Two years ago, Abramoff persuaded David Lapin to help him open a new Jewish school in Maryland, the Eshkol Academy. Abramoff was unhappy with the local yeshivas and wanted to start a new one for his own children. He made Lapin the dean because they shared an "educational philosophy," says Lapin. He was paid $20,000 a month, according to the e-mails, again through the Capital Athletic Fund.
But he was there only about once a month and never moved to the area, recalls Robert Whitehill, a Hebrew teacher who is suing Abramoff for three months' pay. "He would come for a day and pontificate about something and leave. He was an absentee dean." The school closed after about two years.

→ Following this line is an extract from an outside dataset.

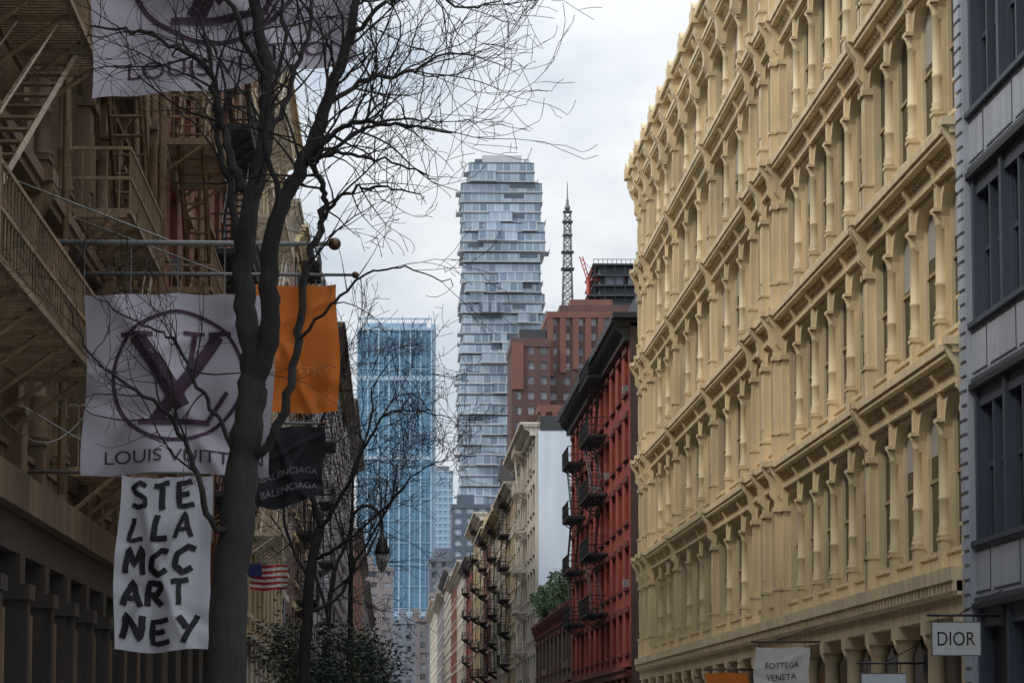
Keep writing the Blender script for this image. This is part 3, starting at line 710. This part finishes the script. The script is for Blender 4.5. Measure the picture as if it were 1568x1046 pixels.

After he left Venice Beach, Daniel Lapin moved to Seattle -- "yachting is my religion, Judaism is my life," he says. From there he founded Toward Tradition, a group "working to advance our nation toward the traditional Judeo-Christian values." Abramoff is on the board, gave $10,000 to the group and helps deliver senators to its conferences, says Medved, who lives near Lapin in Seattle.
In an earlier set of e-mails, Abramoff calls his Indian clients "morons" and "monkeys." For that, Daniel Lapin found the language to criticize his old friend, calling his insults "horrible, awful." But he stops short of saying what Medved does, that as an Orthodox Jew Abramoff "disgraced the Torah." Instead, he edges more toward pastoral forgiveness.
"Abramoff created an extremely effective ideological machine, and I think that bothered many people on the moderate side," says Lapin. "Nobody claims Abramoff did anything different than anyone else. He's a friend of mine and I've seen him do many, many wonderful and decent things. My argument is that a human being is a very complicated amalgam. We've all done things we're not proud of."
Then he said of Abramoff the same thing he's said about DeLay, and some of his other friends, in what must be his favorite metaphor:
"I think the world of him," he said. "He's not a choirboy. But I wouldn't want to have beer with a choirboy."